Il s'ensuit que ni le mensonge, ni la mauvaise foi, ni l'intention de nuire de Mme Z... ne sont établis et qu'il y a lieu de confirmer la décision entreprise de ce chef.
Sur l'action en dommages-intérêts reconventionnelle pour procédure abusive.
Par de justes motifs adoptés par la cour, les premiers juges ont exactement rappelé que la mauvaise appréciation de l'étendue de ces droits ne suffit pas à caractériser l'abus ni la mauvaise foi du demandeur dans l'exercice des voies de droit contre la partie défenderesse, d'autant qu'il a été relaxé des faits que lui reprochait Mme Z....

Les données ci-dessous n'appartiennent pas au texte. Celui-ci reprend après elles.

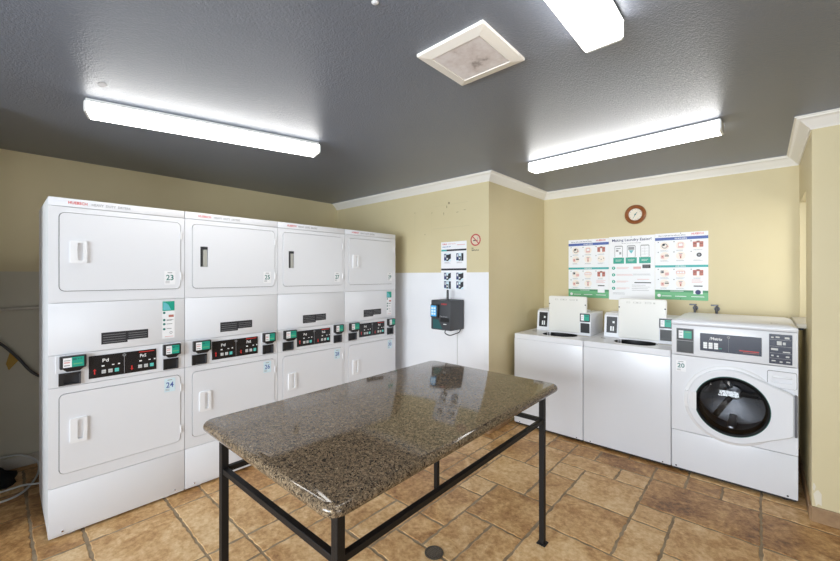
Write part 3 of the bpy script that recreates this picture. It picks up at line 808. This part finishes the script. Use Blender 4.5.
for xx in (.06, FW-.06):
    for yy in (.06, .6): part('foot', t, lambda q: q.use('black').cyl((0, 0, 0), (0, 0, .013), .022), None, 'foot', (xx, yy, 0))

# ------------------------------------------------------------------ granite table
TX0, TX1, TY0, TY1, TZ = -1.836, -.868, .590, 2.190, .90
t = thing('granite_table', 'rectangular table with polished speckled granite top on black iron legs', 'table', ((TX0+TX1)/2+.006, (TY0+TY1)/2, 0), .010)
tw, th = (TX1-TX0)/2, (TY1-TY0)/2
def slab(q):
    q.use('granite'); k = 8; rows = []
    for i in range(9):
        a = PI*i/8; d_ = .020*(1-math.sin(a)); z = TZ-.021+.021*math.cos(a)
        rows.append([(x, y, z) for x, y in rrect(-tw+d_, tw-d_, -th+d_, th-d_, .055-d_*.8, k)])
    n = len(rows[0]); V = [p for r_ in rows for p in r_]
    q.add(V, [(a*n+i, (a+1)*n+i, (a+1)*n+(i+1) % n, a*n+(i+1) % n) for a in range(8) for i in range(n)]+[tuple(range(n)), tuple(range(8*n, 9*n))[::-1]])
part('tabletop', t, slab, 40)
ls = .0148
Rt = Matrix.Rotation(-.010, 3, 'Z')
LEGS = [Rt @ (Vector(p)-t.location) for p in ((-1.706, .645, 0), (-.916, .662, 0), (-.931, 2.082, 0), (-1.700, 2.066, 0))]
for p in LEGS:
    lg = part('leg', t, lambda q: q.use('iron').box(-ls, ls, -ls, ls, .006, .86, .002), None, 'leg', p)
    part('foot_plate', lg, lambda q: q.use('iron').box(-.026, .026, -.026, .026, 0, .006, .002).cyl((-.019, .019, .006), (-.019, .019, .010), .005, 8).cyl((.019, -.019, .006), (.019, -.019, .010), .005, 8))
rs = .0115; RZ = .703
for k in range(4):
    p, q_ = LEGS[k], LEGS[(k+1) % 4]; d = q_-p; ln = d.length/2-ls
    o = part('rail%d' % k, t, lambda q: q.use('iron').box(-ln, ln, -rs, rs, -rs, rs, .002), None, 'rail', (p+q_)/2+Vector((0, 0, RZ)))
    o.rotation_euler = (0, 0, math.atan2(d.y, d.x))

# ------------------------------------------------------------------ ceiling lamps
def lamp(cx, cy, ln, wd, ang, label, gap=.0135):
    t = thing('fluorescent_light', label, 'ceiling light', (cx, cy, CEIL), ang, 'wraparound fluorescent lights on the ceiling')
    h = ln/2; w = wd/2
    mb = MB(); mb.use('lamp_white').box(-w*.8, w*.8, -h+.006, h-.006, -gap+.0045, -.0005, .002).box(-w-.002, w+.002, -h+.004, h-.004, -gap, -gap+.005); mb.build('housing', t)
    mb = MB(); mb.use('lens')
    P = [(-w, -gap-.0005), (-w, -.070), (-w+.008, -.079), (w-.008, -.079), (w, -.070), (w, -gap-.0005)]
    a = [(x, -h+.012, z) for x, z in P]; b_ = [(x, h-.012, z) for x, z in P]; k = len(P)
    mb.add(a+b_, [(i, i+1, k+i+1, k+i) for i in range(k-1)]); bmesh.ops.recalc_face_normals(mb.bm, faces=mb.bm.faces[:])
    mb.build('diffuser', t, 40)
    for s_ in (-1, 1):
        mb = MB(); mb.use('lamp_white'); y0 = s_*(h-.012); y1 = s_*h
        mb.add([(x, y0, z) for x, z in P+[]]+[(x, y1, z) for x, z in P], [tuple(range(k)), tuple(range(k, 2*k))[::-1]]+[(i, (i+1) % k, k+(i+1) % k, k+i) for i in range(k)])
        bmesh.ops.recalc_face_normals(mb.bm, faces=mb.bm.faces[:]); mb.build('end_cap', t)
lamp(-2.672, .975, 1.33, .142, math.radians(-15.2), 'long fluorescent ceiling light above the stacked dryers', .024)
lamp(-.846, 3.118, 1.33, .128, math.radians(-93), 'long fluorescent ceiling light above the top-load washers, below the clock wall')
lamp(-.466, .95, 1.33, .145, 0, 'fluorescent ceiling light cut off by the top edge beside the square vent')
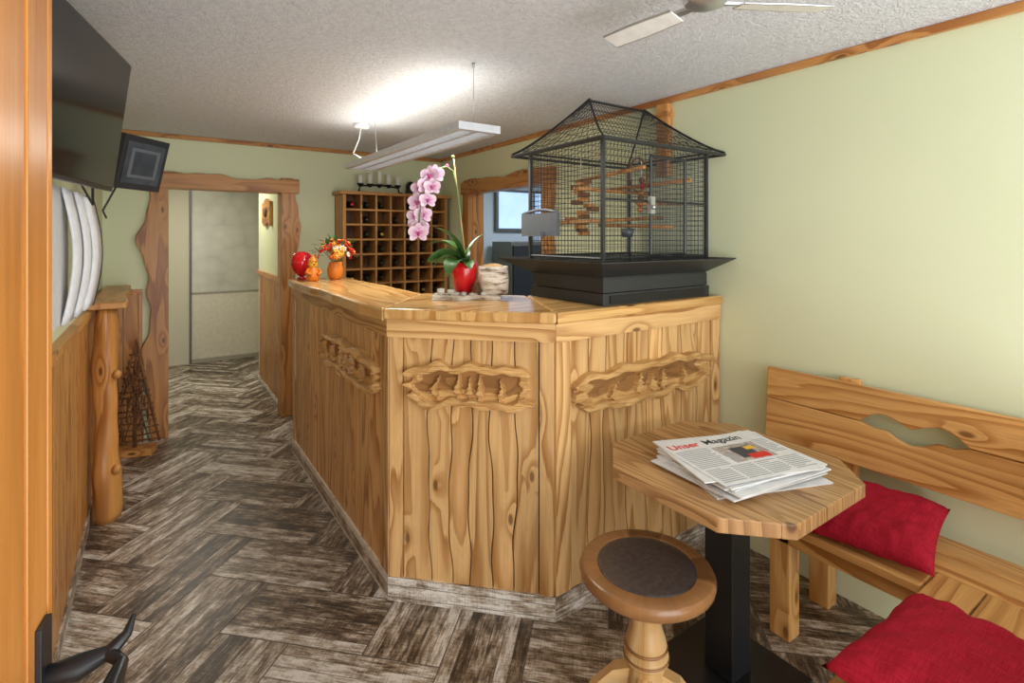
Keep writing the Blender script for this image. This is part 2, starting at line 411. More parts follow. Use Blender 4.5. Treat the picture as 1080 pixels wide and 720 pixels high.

Le jugement entrepris sera donc également confirmé en ce qu'il a rejeté cette demande de dommages et intérêts pour procédure abusive.
Sur la mise en cause de l'Agent Judiciaire du Trésor
Aux termes de l'article 38 de la loi du 03 avril 1955, l'agent judiciaire du trésor n'est compétent pour représenter l'État devant les tribunaux de l'ordre judiciaire que dans le cadre d'actions contentieuses tendant à faire déclarer l'état créancier ou débiteur pour des causes étrangères à l'impôt et au domaine.
S'agissant des contentieux strictement personnels aux deux parties principales, l'Agent Judiciaire du Trésor doit être mis hors de cause par confirmation de la décision attaquée.
Sur les frais irrépétibles d'instance
Il ne paraît pas inéquitable dans les circonstances de la cause, de laisser à chacune des parties la charge des frais irrépétibles exposés.
PAR CES MOTIFS
Statuant publiquement, contradictoirement et en dernier ressort.
DÉCLARE l'appel recevable.
CONFIRME la décision entreprise dans toutes ses dispositions.
DIT n'y avoir lieu à indemnisation des frais irrépétibles d'instance.
CONDAMNE Monsieur X... aux dépens, dont distraction au profit de Me Paul SALEZ et de Me Philippe BARRE, avocats aux offres de droit.
Le présent arrêt a été signé par Monsieur François CREZE, Président de Chambre et par Madame Marie Josée CAPELANY, greffière à laquelle la minute de la décision a été remise par le magistrat signataire.